- Required work -
Within the material below, find each line bearing the word "scene" and present it.
____
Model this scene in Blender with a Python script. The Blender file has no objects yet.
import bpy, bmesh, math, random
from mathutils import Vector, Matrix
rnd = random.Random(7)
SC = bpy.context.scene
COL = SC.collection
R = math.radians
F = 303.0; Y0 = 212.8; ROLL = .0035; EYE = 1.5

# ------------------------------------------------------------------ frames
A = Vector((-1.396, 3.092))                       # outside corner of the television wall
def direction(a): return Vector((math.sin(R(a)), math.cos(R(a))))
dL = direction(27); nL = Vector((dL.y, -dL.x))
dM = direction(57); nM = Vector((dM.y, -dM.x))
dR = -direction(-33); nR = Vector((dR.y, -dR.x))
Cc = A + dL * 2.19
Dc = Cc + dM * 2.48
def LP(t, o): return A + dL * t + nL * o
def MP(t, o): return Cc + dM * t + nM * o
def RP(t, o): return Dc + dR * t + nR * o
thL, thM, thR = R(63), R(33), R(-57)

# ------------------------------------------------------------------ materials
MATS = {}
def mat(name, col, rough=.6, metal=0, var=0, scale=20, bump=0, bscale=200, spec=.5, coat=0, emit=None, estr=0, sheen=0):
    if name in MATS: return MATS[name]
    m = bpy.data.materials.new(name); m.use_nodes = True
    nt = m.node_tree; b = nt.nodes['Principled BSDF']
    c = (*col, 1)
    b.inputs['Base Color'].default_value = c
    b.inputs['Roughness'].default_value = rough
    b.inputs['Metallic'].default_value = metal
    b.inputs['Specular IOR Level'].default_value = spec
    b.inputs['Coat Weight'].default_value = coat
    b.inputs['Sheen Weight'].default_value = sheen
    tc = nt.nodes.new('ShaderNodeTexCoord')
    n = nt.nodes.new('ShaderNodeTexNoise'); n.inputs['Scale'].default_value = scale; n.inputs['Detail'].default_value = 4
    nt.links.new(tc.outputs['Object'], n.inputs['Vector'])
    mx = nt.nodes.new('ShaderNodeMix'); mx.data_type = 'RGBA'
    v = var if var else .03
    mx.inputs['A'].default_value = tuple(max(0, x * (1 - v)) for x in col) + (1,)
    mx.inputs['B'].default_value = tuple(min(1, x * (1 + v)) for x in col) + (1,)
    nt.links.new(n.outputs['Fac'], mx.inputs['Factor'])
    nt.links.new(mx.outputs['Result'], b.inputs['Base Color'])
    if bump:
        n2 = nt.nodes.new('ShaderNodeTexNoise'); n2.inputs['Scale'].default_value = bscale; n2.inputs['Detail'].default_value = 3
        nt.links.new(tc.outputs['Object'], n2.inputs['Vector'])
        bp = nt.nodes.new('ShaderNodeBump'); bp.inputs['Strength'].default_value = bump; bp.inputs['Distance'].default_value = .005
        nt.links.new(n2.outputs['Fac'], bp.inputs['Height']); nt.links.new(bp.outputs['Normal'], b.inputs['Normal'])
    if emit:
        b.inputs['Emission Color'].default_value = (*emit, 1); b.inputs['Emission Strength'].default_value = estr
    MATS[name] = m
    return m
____
- Output below -
Model this scene in Blender with a Python script. The Blender file has no objects yet.
SC = bpy.context.scene